* **Requirement**
Every line of the data that contains the string "objects" must be copied.
════════
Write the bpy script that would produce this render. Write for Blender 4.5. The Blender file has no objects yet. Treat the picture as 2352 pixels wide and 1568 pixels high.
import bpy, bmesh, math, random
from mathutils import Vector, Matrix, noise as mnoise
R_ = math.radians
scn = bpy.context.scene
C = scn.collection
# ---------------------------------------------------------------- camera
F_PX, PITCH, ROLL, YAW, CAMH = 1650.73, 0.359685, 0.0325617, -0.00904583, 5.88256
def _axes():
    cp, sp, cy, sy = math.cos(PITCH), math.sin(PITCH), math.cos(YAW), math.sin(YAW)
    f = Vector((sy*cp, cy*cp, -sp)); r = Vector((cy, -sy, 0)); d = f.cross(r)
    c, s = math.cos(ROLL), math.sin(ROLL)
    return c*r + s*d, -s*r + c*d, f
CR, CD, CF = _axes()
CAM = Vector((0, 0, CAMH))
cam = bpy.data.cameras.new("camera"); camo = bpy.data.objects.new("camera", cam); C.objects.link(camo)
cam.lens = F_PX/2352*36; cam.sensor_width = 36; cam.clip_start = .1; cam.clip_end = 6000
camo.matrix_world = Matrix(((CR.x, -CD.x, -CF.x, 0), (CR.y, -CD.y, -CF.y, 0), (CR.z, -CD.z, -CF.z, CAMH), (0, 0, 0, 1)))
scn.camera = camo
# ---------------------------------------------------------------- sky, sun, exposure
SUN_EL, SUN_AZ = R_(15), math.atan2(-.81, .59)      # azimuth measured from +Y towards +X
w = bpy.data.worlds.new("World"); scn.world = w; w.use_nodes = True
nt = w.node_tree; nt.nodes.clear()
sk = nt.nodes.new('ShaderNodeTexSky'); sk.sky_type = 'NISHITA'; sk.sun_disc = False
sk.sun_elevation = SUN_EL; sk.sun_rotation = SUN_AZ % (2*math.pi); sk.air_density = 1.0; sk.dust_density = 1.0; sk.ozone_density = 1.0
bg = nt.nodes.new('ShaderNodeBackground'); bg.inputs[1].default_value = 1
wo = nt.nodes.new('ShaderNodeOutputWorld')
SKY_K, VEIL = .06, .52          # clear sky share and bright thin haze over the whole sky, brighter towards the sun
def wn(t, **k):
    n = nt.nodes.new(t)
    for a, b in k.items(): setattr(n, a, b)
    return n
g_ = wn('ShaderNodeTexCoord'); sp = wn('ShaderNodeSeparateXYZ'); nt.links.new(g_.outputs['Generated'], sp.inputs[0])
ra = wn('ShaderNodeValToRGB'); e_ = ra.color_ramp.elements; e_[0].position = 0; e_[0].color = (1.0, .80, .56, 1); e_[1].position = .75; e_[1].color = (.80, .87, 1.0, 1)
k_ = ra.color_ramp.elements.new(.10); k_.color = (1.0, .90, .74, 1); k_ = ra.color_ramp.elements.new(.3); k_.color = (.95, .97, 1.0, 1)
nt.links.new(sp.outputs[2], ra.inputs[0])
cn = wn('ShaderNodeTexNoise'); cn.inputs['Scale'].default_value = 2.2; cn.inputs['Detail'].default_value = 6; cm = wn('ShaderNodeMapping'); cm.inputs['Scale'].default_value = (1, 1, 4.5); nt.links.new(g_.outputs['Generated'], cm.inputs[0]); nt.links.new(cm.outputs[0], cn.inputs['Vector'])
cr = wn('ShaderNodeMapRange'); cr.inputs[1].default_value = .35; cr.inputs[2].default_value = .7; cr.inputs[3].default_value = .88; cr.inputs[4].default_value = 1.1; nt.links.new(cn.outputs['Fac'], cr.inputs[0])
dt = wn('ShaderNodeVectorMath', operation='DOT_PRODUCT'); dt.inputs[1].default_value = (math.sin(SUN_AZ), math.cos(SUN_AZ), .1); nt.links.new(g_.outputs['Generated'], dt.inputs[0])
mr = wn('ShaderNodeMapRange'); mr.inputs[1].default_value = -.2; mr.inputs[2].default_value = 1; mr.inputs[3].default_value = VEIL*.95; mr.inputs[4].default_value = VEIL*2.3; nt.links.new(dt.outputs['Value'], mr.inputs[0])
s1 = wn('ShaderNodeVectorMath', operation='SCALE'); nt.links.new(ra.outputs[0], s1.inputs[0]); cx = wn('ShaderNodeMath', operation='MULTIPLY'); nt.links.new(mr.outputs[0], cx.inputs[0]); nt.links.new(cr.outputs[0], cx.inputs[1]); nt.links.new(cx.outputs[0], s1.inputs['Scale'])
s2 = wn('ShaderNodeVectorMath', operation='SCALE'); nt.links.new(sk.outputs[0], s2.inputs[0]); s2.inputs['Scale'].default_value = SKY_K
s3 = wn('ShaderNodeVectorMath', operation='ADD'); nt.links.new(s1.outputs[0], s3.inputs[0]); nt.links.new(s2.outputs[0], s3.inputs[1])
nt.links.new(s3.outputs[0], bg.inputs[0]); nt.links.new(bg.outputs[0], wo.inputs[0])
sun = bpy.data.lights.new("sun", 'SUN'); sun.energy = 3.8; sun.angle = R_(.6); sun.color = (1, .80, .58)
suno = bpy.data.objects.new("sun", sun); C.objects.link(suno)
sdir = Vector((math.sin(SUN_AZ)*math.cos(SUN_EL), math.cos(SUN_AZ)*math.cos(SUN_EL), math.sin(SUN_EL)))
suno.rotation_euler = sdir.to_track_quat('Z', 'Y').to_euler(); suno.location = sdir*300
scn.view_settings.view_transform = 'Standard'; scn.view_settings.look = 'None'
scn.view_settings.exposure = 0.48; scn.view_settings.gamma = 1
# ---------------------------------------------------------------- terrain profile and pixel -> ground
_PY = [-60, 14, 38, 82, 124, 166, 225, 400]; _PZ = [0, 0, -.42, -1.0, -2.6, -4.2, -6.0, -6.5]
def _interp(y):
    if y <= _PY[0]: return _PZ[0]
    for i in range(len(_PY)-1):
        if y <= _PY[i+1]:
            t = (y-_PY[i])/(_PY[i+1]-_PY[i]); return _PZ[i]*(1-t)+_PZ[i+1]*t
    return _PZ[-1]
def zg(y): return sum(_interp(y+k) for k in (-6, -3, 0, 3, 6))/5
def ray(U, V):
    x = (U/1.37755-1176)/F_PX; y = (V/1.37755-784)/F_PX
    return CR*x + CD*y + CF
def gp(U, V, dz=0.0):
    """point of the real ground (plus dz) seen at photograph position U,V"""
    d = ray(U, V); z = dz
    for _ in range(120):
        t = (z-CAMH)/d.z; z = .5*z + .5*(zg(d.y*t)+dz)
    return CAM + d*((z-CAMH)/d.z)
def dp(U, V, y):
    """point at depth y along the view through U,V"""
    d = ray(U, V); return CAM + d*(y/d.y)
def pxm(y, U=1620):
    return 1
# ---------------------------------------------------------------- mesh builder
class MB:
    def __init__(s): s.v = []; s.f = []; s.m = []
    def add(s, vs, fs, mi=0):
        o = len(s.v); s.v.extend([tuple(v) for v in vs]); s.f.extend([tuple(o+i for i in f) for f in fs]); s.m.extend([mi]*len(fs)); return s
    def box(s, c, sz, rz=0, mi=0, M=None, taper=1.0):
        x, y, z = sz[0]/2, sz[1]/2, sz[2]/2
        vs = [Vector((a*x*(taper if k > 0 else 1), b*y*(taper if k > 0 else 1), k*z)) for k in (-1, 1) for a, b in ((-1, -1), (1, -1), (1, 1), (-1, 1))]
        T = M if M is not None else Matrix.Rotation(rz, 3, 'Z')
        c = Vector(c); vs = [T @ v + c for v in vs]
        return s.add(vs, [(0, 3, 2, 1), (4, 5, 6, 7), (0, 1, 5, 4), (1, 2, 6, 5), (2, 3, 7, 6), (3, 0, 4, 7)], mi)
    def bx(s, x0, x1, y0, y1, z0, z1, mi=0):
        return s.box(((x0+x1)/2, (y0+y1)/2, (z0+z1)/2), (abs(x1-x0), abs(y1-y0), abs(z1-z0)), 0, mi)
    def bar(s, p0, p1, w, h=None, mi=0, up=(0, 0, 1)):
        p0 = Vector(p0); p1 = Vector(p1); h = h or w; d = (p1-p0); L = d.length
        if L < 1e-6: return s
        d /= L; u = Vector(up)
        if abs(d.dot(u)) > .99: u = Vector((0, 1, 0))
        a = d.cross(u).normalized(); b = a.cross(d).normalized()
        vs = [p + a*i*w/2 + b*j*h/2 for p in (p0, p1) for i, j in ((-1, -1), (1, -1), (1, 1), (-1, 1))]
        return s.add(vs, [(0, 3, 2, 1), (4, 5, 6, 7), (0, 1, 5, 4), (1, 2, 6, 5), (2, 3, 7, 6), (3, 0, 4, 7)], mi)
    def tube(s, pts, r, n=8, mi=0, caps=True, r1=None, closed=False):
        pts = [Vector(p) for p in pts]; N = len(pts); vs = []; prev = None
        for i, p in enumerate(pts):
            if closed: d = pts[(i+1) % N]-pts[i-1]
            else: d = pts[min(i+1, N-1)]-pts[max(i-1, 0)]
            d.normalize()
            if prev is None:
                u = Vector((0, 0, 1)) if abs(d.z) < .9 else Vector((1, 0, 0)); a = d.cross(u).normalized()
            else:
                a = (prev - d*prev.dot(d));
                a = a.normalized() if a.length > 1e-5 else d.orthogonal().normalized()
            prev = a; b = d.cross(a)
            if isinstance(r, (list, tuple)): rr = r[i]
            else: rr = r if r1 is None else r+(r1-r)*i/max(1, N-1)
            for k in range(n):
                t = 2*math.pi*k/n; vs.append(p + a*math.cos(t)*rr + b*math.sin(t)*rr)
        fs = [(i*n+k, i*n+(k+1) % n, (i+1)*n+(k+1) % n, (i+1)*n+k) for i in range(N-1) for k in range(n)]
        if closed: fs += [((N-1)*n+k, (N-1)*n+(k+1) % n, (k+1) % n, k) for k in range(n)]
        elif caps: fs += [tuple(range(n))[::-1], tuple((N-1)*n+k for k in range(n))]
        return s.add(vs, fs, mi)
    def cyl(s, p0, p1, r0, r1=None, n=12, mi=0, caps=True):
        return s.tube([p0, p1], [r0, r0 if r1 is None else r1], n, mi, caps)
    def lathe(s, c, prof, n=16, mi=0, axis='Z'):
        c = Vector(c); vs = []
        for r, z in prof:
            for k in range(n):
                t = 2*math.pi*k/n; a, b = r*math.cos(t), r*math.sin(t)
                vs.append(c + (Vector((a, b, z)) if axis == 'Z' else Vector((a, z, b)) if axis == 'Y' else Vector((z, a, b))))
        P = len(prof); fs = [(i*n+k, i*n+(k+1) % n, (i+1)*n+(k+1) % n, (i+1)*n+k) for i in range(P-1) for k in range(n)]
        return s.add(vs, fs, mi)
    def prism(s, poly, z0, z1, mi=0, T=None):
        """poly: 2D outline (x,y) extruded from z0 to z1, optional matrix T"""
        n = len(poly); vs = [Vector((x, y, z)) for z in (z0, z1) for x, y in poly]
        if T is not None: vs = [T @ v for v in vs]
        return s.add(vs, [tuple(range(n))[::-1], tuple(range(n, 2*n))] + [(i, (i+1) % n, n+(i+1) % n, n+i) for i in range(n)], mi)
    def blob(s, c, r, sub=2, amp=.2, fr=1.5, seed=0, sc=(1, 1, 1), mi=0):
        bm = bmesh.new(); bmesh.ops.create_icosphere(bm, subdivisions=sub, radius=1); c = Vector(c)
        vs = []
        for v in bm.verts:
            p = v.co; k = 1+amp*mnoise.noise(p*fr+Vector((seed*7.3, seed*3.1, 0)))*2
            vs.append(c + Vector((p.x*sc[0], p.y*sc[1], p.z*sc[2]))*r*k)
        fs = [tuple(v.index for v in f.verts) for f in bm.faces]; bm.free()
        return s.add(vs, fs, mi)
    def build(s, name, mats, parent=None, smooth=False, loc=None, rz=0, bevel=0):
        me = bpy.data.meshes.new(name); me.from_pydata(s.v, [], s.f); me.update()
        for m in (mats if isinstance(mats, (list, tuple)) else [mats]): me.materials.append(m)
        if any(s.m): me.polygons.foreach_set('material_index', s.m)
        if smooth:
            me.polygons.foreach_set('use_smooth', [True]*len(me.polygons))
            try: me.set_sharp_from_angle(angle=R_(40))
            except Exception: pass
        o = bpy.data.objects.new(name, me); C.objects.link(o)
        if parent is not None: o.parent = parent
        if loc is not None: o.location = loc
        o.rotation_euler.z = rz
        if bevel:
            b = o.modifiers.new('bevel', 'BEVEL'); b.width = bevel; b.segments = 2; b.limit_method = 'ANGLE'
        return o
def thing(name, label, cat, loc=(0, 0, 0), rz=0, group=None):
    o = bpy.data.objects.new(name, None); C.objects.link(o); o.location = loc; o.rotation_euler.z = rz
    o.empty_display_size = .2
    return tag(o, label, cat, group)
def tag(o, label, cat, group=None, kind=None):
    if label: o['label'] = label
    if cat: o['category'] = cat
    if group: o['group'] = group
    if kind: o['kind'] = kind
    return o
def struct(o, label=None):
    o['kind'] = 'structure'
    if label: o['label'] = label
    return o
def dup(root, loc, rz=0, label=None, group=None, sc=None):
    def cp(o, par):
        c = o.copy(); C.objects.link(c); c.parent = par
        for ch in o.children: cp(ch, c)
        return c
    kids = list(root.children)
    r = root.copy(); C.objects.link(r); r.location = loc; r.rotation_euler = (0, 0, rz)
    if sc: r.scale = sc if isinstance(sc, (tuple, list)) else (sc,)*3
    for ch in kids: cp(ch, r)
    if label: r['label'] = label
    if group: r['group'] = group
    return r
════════
* **Response for this exercise**
Write the bpy script that would produce this render. Write for Blender 4.5. The Blender file has no objects yet. Treat the picture as 2352 pixels wide and 1568 pixels high.
cam = bpy.data.cameras.new("camera"); camo = bpy.data.objects.new("camera", cam); C.objects.link(camo)
suno = bpy.data.objects.new("sun", sun); C.objects.link(suno)
        o = bpy.data.objects.new(name, me); C.objects.link(o)
    o = bpy.data.objects.new(name, None); C.objects.link(o); o.location = loc; o.rotation_euler.z = rz
        c = o.copy(); C.objects.link(c); c.parent = par
    r = root.copy(); C.objects.link(r); r.location = loc; r.rotation_euler = (0, 0, rz)